Tuesday, March 26, 2013

A Better Cyprus Deal

The discipline of failure and loss makes a comeback
by WSJ
Practice still makes imperfect, but Sunday's overnight deal to save Cyprus is a big improvement over the last attempt. Brussels and Nicosia have finally agreed to try an orderly, market-based solution to the country's financial mess—even if it did first have to exhaust every bad idea.
Under Sunday's deal, Laiki Bank, the country's second largest, will go bust immediately. All of its creditors will be wiped out, though insured deposits of less than €100,000 will be protected. Larger depositors will be given equity shares in a "bad bank" that will hold Laiki's more dubious assets. The bank's viable assets will be transferred to Bank of Cyprus, the less troubled of the country's terrible two.
Meanwhile, Bank of Cyprus's uninsured depositors and other creditors will take haircuts sufficient to ensure a 9% capital ratio, likely in the neighborhood of 35%. Not a cent of the EU and IMF's €10 billion rescue will go toward recapitalizing a Cypriot bank. The Cyprus government will be left with debt of 140% of GDP—worrisomely high, but lower than originally envisioned.
All of this doesn't go as far as our suggestion last week that both Bank of Cyprus and Laiki be put into resolution and that uninsured deposits be swapped for bank shares. But Sunday's deal gets most of the way there, while eliminating the worst features of the earlier deal.
By protecting insured depositors, the deal honors a government promise that is an implicit contract. The forced transfer of large deposits into equity is unfortunate, but then it is also a reminder that banks fail and that uninsured deposits are, well, uninsured. This is a useful lesson in the limits of government guarantees and a welcome blow against moral hazard.
The survival of Bank of Cyprus is a political sop to protect Cypriot jobs, though it also means the bank might eventually need another restructuring down the road.
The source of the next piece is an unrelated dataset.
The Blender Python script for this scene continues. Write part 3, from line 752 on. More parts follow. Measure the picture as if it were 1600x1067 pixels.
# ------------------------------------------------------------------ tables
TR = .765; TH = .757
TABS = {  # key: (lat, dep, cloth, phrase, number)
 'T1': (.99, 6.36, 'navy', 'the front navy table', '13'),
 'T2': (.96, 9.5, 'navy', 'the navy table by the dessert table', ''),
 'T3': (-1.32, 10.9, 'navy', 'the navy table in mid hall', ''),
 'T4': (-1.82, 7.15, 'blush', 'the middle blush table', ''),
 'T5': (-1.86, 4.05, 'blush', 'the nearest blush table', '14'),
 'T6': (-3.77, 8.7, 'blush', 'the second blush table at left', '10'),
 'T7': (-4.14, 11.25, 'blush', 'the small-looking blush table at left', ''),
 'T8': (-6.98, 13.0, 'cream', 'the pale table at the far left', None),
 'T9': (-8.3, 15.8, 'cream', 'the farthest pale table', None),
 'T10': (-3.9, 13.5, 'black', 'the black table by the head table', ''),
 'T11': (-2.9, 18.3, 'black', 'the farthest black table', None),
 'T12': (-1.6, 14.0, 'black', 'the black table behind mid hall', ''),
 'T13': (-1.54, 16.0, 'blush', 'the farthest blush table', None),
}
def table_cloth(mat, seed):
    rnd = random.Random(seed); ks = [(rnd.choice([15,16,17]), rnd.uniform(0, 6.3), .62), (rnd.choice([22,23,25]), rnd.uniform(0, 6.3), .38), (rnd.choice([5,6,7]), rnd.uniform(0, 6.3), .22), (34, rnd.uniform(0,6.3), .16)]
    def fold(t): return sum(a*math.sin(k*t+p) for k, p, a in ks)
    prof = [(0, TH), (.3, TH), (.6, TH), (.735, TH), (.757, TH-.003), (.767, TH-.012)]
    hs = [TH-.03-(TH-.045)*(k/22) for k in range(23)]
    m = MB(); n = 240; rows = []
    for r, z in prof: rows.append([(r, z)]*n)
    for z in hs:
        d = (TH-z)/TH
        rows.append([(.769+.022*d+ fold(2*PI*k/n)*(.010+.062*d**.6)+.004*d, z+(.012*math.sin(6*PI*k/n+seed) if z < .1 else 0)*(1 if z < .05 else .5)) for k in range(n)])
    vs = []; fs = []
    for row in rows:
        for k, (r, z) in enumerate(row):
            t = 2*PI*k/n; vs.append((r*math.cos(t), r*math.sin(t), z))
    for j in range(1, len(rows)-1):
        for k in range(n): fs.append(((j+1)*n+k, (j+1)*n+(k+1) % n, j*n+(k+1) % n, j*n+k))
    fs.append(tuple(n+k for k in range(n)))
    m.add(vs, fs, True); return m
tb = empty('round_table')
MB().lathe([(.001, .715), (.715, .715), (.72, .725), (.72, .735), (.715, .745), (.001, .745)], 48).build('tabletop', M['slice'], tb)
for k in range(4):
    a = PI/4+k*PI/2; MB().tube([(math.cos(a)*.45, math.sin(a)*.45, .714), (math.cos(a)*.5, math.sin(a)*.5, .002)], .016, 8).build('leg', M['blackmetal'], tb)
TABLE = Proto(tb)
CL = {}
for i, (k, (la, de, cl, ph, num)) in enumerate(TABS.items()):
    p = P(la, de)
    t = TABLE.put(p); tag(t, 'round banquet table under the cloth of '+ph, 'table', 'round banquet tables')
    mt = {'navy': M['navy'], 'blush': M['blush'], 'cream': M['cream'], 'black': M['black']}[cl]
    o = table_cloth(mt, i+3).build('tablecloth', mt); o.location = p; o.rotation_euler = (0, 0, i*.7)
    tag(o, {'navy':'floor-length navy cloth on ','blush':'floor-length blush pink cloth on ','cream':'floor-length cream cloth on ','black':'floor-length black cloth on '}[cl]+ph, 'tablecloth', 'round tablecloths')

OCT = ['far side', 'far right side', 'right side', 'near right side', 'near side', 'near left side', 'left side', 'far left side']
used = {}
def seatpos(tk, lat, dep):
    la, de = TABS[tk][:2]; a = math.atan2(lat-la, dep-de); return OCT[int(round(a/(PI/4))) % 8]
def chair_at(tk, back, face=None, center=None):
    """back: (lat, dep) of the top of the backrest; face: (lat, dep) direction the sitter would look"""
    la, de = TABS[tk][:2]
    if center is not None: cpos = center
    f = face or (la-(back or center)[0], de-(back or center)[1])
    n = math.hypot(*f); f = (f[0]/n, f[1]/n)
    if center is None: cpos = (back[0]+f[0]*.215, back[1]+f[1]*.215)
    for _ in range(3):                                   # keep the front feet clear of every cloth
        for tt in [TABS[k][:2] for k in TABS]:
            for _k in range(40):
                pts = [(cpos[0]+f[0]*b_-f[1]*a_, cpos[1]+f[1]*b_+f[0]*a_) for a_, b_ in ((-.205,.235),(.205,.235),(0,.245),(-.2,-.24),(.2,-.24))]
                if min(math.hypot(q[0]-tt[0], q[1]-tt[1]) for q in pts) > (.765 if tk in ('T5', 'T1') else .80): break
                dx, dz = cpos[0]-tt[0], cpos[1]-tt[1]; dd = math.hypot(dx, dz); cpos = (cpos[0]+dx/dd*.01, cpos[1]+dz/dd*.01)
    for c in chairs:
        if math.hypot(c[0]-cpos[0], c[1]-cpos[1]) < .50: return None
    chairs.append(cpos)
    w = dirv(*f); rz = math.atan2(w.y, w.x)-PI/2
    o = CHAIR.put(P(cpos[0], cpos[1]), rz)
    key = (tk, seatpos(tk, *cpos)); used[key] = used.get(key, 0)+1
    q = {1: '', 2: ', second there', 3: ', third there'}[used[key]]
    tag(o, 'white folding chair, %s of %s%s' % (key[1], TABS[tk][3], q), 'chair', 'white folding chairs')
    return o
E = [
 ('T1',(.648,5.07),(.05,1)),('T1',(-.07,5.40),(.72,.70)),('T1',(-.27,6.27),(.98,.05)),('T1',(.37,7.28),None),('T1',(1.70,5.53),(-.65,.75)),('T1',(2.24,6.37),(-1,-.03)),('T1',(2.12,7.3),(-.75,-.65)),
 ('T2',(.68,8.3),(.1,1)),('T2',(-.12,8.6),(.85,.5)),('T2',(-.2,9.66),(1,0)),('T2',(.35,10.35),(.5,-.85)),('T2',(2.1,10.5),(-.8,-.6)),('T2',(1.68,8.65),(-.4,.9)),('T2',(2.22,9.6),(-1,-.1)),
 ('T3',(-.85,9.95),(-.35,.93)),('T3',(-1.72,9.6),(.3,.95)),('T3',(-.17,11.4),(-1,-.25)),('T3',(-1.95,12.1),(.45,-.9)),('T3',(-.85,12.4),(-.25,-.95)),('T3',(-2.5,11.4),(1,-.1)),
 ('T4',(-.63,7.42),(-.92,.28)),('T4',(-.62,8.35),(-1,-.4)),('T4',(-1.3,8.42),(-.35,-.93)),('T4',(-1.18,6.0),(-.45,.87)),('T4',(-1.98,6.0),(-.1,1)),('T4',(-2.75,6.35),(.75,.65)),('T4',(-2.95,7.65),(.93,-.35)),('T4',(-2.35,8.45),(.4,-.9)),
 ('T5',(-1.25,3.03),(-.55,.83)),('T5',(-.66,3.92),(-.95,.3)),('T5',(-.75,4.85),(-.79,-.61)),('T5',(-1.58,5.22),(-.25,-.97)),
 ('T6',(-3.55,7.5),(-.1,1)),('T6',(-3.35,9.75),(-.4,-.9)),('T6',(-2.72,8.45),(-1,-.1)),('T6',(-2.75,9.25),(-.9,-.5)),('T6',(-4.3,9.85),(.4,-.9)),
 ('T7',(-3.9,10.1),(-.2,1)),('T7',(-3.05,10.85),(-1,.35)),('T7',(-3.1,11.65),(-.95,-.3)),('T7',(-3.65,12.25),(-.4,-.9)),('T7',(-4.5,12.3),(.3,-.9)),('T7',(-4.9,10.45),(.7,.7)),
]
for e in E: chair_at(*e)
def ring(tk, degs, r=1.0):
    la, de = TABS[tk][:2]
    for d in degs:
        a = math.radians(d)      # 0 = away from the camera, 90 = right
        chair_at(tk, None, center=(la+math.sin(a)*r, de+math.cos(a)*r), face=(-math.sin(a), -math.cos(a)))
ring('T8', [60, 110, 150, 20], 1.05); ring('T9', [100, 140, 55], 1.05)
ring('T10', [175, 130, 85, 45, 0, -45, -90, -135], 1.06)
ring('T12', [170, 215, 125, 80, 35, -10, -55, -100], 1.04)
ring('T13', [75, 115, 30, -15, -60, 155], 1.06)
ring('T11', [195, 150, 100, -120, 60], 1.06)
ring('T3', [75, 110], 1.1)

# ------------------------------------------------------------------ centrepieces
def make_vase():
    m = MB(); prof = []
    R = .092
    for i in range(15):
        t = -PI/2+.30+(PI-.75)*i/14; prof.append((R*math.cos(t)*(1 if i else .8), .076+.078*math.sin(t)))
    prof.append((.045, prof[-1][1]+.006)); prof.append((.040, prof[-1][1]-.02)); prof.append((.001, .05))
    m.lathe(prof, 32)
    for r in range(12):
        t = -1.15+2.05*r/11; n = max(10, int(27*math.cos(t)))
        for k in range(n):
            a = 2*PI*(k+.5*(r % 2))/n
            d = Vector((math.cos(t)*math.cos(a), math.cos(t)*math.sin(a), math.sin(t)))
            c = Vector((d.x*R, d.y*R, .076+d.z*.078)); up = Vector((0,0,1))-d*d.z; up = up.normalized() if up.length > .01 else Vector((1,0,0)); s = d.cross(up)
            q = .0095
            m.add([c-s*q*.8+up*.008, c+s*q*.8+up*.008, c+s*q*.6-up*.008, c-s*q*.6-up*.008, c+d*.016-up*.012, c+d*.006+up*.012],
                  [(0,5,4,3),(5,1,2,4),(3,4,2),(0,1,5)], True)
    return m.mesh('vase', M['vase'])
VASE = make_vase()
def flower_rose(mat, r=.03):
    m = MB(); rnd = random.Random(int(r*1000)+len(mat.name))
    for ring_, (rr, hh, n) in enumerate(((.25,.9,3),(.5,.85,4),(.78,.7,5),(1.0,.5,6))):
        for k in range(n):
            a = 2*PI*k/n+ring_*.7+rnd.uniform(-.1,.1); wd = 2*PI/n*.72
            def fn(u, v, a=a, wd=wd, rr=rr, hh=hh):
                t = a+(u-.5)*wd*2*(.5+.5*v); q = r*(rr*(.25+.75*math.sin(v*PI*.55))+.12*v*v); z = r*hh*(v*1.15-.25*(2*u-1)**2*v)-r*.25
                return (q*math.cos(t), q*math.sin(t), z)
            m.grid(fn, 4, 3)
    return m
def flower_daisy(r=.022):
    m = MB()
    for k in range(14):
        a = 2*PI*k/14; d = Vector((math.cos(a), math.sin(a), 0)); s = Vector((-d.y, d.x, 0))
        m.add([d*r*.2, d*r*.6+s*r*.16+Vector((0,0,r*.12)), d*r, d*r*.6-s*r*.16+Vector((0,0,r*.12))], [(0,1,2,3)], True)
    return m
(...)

Bank of Cyprus will assume Laiki's €9 billion in emergency debt to the European Central Bank, and more borrowers are likely to default as property prices continue to fall. Don't be surprised if Bank of Cyprus needs to take another bite from creditors.
The other risks associated with Sunday's deal were less avoidable. Cypriot banks will face withdrawals when they reopen, most likely on Tuesday. The country has operated mostly on cash since March 15, so bank accounts will bleed out even if small depositors know their savings won't be confiscated and the ECB acts as a backstop. But confidence in Cyprus's banking system has been shaken, and much of the business that had used the Mediterranean island as a tax haven will flee.
Nicosia will now face the usual conditions of a euro-zone rescue: labor-market reforms, fiscal discipline, privatizations, pension and health-care reform. All of this is overdue in Cyprus and will be necessary if the country is to have a future beyond Russian offshore business.
Speaking of Russia, Nicosia dithered on supporting a deal last week in the hope that Moscow's largess might obviate a German-led rescue. Cypriot Finance Minister Michalis Sarris had offered the Kremlin everything including the kitchen sink, but Vladimir Putin was unmoved. Now that Cypriots know that Mr. Putin values good relations with the EU more than he values kinship with Cyprus, Nicosia might think twice about signing away the country's natural-gas future to any partner.
Dmitry Medvedev also offered no love for Sunday's deal, saying that, "In my view, the stealing of what has already been stolen continues." The Russian Prime Minister's new concern for property rights is touching, even if he knows that uninsured deposits wouldn't have been spared under any plausible agreement with Brussels.
The larger issue is how much of a precedent this is for future EU bailouts. The necessary bank failure was only imposed in round two, and then only because the Cyprus Parliament rejected round one. Brussels may also have resisted its taxpayer bailout impulses only because Angela Merkel faces an election this year and didn't want to tell Germans they had to rescue the deposits of Russian oligarchs.
The question is what the EU will do when there's no German election and the next failing financial system is bigger than Cyprus's. It's probably inevitable given the many political actors that these rescues will turn out to be a Night at the Improv. But they will happen less frequently, and will be less chaotic, if the EU begins to apply the discipline of failure and loss contained in Cyprus round two.